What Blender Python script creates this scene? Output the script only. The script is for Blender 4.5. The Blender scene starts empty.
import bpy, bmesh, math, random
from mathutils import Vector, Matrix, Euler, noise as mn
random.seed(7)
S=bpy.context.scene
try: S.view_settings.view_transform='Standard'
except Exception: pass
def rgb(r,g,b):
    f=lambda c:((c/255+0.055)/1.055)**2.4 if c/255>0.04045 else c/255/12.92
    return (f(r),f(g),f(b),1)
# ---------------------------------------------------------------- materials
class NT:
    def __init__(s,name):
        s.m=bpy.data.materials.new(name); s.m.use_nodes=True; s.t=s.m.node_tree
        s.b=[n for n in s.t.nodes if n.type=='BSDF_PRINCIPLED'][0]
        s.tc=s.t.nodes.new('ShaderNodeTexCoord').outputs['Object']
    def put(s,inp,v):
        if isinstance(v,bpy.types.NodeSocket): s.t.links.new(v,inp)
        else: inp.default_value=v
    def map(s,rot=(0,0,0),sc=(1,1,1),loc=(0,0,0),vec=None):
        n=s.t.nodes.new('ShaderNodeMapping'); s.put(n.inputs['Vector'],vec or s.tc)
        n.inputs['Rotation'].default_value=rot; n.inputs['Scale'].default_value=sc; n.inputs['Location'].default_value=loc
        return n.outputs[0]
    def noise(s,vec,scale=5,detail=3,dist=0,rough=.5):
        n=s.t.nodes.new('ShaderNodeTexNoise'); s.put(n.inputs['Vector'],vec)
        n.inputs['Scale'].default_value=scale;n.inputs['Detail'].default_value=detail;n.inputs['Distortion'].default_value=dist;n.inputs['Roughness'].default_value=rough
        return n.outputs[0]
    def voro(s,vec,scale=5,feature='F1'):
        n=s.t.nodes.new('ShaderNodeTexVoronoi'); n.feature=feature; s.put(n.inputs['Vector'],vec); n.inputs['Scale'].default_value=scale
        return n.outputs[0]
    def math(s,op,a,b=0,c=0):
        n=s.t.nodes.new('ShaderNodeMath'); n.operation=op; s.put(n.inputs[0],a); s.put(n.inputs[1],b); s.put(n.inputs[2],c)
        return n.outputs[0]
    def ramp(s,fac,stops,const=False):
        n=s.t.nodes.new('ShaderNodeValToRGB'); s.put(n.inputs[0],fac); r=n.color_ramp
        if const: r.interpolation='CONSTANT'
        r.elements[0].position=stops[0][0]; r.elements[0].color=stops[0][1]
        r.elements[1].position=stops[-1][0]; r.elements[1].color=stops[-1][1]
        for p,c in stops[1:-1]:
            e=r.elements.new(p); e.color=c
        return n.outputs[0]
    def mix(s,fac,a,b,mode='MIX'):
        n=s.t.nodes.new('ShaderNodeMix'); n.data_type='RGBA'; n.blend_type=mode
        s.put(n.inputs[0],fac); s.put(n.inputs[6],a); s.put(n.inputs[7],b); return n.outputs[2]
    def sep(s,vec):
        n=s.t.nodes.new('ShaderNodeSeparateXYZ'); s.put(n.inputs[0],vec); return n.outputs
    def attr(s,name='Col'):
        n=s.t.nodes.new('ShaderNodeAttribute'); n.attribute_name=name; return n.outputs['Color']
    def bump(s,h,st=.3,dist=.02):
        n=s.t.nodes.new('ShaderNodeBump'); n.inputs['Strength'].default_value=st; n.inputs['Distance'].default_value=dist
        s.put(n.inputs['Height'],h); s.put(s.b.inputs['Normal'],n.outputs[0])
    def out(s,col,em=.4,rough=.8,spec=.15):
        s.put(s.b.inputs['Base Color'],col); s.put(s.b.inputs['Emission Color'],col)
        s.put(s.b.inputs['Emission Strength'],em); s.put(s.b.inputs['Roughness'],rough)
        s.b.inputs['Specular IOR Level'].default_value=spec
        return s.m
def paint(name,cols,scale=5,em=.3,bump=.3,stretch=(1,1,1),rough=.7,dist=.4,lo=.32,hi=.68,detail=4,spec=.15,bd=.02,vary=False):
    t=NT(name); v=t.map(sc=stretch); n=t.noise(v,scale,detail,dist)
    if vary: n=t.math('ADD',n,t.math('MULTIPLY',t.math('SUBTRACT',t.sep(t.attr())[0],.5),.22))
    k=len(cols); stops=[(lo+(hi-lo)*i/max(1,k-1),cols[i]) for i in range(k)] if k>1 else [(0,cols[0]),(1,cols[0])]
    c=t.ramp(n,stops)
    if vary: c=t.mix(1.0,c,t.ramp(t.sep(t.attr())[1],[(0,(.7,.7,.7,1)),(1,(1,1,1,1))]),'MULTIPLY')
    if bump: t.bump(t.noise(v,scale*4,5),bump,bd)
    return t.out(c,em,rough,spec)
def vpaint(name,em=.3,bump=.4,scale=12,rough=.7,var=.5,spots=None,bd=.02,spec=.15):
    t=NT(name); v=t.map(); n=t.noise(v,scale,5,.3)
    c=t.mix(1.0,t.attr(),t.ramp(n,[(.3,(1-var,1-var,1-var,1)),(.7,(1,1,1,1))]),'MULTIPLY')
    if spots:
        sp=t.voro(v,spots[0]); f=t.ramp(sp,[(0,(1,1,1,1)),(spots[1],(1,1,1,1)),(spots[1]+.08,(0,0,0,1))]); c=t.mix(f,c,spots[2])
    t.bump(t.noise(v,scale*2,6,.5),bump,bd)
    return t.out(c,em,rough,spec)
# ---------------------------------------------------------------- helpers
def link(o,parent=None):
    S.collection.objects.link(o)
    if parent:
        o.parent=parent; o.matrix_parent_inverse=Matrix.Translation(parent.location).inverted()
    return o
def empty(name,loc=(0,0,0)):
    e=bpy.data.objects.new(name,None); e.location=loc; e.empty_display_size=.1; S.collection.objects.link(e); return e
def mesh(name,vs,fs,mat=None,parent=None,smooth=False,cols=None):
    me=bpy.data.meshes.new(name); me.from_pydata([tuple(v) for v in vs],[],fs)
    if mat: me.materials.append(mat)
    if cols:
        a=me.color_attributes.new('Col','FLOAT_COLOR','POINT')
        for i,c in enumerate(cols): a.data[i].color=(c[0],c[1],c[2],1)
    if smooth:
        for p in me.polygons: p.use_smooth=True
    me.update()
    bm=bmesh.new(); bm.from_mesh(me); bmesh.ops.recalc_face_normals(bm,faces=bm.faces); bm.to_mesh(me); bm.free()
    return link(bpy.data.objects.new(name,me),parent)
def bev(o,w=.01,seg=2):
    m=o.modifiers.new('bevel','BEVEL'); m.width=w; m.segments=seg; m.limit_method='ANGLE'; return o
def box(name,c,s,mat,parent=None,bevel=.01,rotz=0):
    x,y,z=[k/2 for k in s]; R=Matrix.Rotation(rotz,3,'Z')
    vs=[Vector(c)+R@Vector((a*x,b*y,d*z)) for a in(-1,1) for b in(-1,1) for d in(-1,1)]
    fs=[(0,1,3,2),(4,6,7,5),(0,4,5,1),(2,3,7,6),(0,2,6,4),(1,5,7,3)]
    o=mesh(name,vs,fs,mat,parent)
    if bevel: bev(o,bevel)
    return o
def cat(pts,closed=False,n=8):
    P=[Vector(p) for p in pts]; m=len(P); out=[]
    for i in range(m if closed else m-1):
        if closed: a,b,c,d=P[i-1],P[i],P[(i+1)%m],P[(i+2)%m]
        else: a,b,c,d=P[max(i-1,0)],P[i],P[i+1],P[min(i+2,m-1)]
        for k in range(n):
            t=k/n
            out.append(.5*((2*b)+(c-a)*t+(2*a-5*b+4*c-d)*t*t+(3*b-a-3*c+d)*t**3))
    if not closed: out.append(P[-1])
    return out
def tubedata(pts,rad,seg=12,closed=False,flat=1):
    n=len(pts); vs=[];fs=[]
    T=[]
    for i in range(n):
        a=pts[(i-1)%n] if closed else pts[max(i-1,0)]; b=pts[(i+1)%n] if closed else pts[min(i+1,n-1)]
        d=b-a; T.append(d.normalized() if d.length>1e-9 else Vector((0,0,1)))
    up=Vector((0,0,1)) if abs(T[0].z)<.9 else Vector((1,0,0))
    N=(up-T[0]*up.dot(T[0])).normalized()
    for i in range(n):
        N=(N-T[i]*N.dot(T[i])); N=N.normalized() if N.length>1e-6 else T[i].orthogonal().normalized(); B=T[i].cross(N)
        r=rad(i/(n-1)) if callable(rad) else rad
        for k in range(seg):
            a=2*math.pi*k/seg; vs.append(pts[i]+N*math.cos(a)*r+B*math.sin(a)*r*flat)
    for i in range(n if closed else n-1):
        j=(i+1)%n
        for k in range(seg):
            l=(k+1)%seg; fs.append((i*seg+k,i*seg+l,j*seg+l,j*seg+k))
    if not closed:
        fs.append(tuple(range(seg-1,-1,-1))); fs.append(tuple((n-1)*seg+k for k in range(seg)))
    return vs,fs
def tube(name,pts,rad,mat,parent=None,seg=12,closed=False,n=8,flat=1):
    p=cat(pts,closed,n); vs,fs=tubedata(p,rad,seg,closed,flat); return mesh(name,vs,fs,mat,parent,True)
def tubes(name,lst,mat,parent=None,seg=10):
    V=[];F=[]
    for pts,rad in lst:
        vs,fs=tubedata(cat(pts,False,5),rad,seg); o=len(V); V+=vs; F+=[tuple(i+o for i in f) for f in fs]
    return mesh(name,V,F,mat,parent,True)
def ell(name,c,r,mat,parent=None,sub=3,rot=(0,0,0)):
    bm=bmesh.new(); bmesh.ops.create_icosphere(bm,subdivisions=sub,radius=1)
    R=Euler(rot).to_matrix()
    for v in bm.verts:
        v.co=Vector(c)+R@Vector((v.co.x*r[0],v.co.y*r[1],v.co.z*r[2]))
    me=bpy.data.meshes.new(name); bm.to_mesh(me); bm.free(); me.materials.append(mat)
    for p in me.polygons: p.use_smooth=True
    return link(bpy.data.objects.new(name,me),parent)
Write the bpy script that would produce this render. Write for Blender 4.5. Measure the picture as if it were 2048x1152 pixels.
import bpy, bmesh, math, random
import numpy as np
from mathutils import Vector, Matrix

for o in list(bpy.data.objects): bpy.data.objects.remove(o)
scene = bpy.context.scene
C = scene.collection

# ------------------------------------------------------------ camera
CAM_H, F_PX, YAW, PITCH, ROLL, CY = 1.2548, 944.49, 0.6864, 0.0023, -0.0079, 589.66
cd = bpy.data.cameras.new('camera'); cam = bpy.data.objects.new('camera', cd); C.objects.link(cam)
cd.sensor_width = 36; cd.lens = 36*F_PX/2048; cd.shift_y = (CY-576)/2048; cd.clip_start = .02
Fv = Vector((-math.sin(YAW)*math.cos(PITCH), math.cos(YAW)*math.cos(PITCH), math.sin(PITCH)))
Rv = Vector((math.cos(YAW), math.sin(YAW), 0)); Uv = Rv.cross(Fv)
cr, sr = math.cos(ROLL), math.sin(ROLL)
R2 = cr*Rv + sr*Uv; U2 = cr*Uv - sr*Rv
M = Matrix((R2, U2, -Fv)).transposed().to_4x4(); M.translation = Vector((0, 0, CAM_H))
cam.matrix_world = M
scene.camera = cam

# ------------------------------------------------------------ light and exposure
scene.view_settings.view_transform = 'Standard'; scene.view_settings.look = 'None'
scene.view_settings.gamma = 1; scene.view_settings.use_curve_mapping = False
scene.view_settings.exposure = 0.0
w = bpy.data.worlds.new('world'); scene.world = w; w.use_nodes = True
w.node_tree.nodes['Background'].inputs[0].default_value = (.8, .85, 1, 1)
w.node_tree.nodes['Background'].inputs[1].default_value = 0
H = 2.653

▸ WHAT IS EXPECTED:
Output the lines from the line containing "Write the bpy" to the end, both included; add nothing.

▸ ANSWER TO THIS PROBLEM:
Write the bpy script that would produce this render. Write for Blender 4.5. Measure the picture as if it were 2048x1152 pixels.
import bpy, bmesh, math, random
import numpy as np
from mathutils import Vector, Matrix

for o in list(bpy.data.objects): bpy.data.objects.remove(o)
scene = bpy.context.scene
C = scene.collection

# ------------------------------------------------------------ camera
CAM_H, F_PX, YAW, PITCH, ROLL, CY = 1.2548, 944.49, 0.6864, 0.0023, -0.0079, 589.66
cd = bpy.data.cameras.new('camera'); cam = bpy.data.objects.new('camera', cd); C.objects.link(cam)
cd.sensor_width = 36; cd.lens = 36*F_PX/2048; cd.shift_y = (CY-576)/2048; cd.clip_start = .02
Fv = Vector((-math.sin(YAW)*math.cos(PITCH), math.cos(YAW)*math.cos(PITCH), math.sin(PITCH)))
Rv = Vector((math.cos(YAW), math.sin(YAW), 0)); Uv = Rv.cross(Fv)
cr, sr = math.cos(ROLL), math.sin(ROLL)
R2 = cr*Rv + sr*Uv; U2 = cr*Uv - sr*Rv
M = Matrix((R2, U2, -Fv)).transposed().to_4x4(); M.translation = Vector((0, 0, CAM_H))
cam.matrix_world = M
scene.camera = cam

# ------------------------------------------------------------ light and exposure
scene.view_settings.view_transform = 'Standard'; scene.view_settings.look = 'None'
scene.view_settings.gamma = 1; scene.view_settings.use_curve_mapping = False
scene.view_settings.exposure = 0.0
w = bpy.data.worlds.new('world'); scene.world = w; w.use_nodes = True
w.node_tree.nodes['Background'].inputs[0].default_value = (.8, .85, 1, 1)
w.node_tree.nodes['Background'].inputs[1].default_value = 0
H = 2.653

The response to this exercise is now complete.